══ Information supplied

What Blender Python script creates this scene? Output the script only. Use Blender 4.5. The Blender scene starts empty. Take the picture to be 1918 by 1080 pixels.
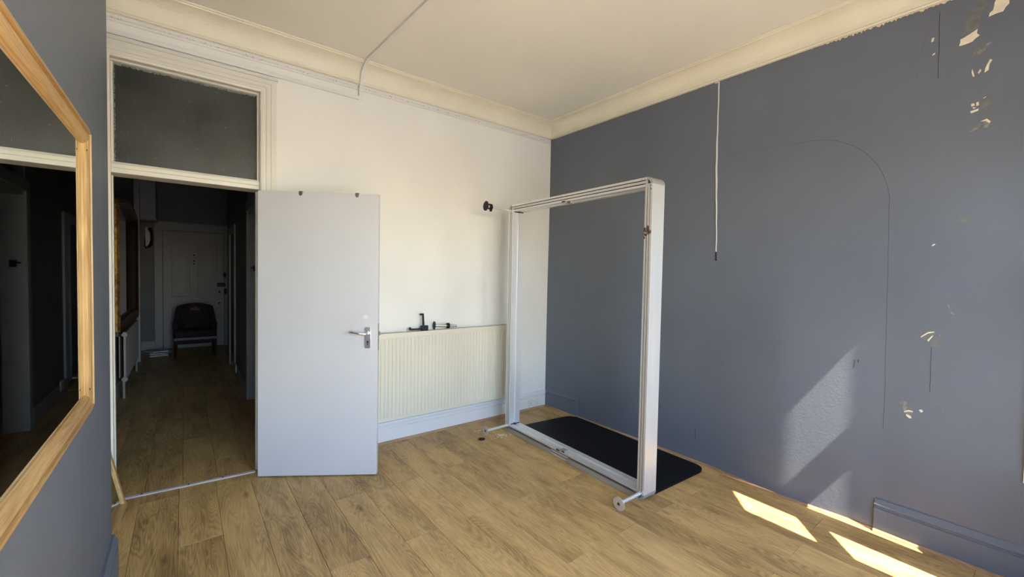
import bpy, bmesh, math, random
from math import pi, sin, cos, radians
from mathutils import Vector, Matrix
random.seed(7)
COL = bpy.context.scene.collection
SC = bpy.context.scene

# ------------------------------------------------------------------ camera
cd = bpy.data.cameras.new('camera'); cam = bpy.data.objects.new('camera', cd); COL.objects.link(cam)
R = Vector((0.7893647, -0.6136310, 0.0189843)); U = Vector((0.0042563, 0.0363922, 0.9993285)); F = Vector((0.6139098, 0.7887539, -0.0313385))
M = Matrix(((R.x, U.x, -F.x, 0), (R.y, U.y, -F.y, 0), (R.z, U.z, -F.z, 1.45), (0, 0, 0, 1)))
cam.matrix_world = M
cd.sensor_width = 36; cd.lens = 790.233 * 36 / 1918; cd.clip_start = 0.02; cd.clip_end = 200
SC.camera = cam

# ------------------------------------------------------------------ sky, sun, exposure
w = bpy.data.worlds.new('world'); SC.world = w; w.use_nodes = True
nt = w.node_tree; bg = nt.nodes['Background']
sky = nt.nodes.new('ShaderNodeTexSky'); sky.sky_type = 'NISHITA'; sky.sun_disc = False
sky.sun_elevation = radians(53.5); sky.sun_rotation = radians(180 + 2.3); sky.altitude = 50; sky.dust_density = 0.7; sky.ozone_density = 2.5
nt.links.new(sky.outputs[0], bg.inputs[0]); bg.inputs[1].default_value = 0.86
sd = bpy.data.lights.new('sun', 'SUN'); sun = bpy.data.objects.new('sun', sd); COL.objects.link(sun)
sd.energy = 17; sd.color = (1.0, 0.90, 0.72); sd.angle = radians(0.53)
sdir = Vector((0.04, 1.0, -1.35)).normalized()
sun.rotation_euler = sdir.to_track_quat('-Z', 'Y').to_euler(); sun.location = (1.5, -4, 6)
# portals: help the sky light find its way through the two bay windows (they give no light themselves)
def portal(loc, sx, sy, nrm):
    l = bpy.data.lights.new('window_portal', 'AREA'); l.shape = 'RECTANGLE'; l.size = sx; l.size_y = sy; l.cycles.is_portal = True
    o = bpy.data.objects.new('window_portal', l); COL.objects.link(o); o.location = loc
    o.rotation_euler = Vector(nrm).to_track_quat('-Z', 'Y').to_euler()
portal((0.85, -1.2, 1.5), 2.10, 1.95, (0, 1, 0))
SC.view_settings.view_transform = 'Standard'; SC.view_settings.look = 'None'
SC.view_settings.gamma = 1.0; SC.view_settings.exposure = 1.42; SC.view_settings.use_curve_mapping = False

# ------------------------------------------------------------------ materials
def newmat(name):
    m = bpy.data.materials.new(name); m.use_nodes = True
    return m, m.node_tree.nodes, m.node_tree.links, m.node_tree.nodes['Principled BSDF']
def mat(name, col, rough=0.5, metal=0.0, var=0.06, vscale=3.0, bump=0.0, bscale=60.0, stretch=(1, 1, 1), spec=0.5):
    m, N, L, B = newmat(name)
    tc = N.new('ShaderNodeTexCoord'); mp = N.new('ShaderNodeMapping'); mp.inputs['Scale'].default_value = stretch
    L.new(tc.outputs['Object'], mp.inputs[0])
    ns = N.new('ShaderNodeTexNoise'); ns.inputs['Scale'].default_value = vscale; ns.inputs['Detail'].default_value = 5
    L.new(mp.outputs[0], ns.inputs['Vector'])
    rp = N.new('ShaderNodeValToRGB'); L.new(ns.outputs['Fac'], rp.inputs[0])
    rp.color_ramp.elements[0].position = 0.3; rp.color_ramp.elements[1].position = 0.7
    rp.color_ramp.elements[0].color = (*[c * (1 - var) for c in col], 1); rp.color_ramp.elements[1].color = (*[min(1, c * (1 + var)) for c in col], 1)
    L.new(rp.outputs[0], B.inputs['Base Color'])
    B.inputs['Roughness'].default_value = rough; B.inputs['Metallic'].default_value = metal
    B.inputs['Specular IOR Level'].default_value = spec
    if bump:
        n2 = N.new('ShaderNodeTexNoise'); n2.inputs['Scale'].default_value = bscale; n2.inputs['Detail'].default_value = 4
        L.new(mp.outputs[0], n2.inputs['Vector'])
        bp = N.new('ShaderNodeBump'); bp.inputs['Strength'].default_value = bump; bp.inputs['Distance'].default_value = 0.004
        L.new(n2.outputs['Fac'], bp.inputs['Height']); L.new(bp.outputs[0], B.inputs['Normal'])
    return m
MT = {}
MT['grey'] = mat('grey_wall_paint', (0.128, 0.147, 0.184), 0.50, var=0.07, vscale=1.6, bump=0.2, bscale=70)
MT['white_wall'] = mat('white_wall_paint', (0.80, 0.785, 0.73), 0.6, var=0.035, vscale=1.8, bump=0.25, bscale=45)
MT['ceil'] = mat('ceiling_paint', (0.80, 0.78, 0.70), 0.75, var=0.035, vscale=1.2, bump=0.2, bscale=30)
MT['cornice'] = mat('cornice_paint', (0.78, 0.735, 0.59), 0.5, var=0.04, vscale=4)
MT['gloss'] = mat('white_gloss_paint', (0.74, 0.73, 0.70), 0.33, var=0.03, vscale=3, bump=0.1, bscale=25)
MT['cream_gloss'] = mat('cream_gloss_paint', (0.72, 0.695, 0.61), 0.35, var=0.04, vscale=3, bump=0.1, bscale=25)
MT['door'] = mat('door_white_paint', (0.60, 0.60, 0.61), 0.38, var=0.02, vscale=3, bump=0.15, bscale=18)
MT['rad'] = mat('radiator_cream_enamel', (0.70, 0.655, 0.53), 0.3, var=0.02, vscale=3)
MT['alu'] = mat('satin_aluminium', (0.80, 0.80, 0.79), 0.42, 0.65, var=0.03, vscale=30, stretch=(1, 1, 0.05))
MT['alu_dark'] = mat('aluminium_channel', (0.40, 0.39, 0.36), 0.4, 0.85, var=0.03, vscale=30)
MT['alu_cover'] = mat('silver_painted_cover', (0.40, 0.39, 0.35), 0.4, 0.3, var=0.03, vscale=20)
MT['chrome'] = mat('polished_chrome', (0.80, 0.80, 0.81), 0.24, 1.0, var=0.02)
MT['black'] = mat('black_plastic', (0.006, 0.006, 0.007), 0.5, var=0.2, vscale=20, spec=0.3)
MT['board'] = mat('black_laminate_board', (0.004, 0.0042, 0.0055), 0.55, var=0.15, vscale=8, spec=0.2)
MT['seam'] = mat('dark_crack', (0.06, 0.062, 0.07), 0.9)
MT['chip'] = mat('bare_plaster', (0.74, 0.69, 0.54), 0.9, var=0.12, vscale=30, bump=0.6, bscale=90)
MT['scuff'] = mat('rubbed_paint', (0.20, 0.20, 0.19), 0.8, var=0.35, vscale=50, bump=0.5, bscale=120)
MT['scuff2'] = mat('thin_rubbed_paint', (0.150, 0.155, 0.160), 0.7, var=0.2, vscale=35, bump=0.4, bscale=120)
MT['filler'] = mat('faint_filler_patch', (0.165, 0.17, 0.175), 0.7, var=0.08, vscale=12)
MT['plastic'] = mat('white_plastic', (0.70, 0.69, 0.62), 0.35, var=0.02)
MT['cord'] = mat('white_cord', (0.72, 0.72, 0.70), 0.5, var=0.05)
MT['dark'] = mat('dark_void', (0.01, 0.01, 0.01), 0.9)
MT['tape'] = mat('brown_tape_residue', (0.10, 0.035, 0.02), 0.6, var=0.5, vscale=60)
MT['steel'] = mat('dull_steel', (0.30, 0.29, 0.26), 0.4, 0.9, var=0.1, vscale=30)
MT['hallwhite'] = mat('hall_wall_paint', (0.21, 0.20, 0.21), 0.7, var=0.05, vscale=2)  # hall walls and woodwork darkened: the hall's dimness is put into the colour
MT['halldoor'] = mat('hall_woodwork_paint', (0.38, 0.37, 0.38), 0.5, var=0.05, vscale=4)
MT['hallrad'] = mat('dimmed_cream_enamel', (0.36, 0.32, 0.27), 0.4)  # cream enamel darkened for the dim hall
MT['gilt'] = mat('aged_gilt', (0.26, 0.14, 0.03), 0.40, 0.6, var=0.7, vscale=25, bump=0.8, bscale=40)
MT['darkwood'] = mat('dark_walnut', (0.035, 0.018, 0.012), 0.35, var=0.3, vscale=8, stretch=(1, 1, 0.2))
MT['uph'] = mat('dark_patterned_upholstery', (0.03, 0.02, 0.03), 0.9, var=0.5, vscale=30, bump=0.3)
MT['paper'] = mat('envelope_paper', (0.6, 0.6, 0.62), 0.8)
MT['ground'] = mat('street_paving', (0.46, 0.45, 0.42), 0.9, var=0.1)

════

Objective
Write out the lines above, starting at the line that contains "0.32, 0.27), 0.4)" and ending with the final line, and nothing else; copy them exactly.

Expected answer
MT['hallrad'] = mat('dimmed_cream_enamel', (0.36, 0.32, 0.27), 0.4)  # cream enamel darkened for the dim hall
MT['gilt'] = mat('aged_gilt', (0.26, 0.14, 0.03), 0.40, 0.6, var=0.7, vscale=25, bump=0.8, bscale=40)
MT['darkwood'] = mat('dark_walnut', (0.035, 0.018, 0.012), 0.35, var=0.3, vscale=8, stretch=(1, 1, 0.2))
MT['uph'] = mat('dark_patterned_upholstery', (0.03, 0.02, 0.03), 0.9, var=0.5, vscale=30, bump=0.3)
MT['paper'] = mat('envelope_paper', (0.6, 0.6, 0.62), 0.8)
MT['ground'] = mat('street_paving', (0.46, 0.45, 0.42), 0.9, var=0.1)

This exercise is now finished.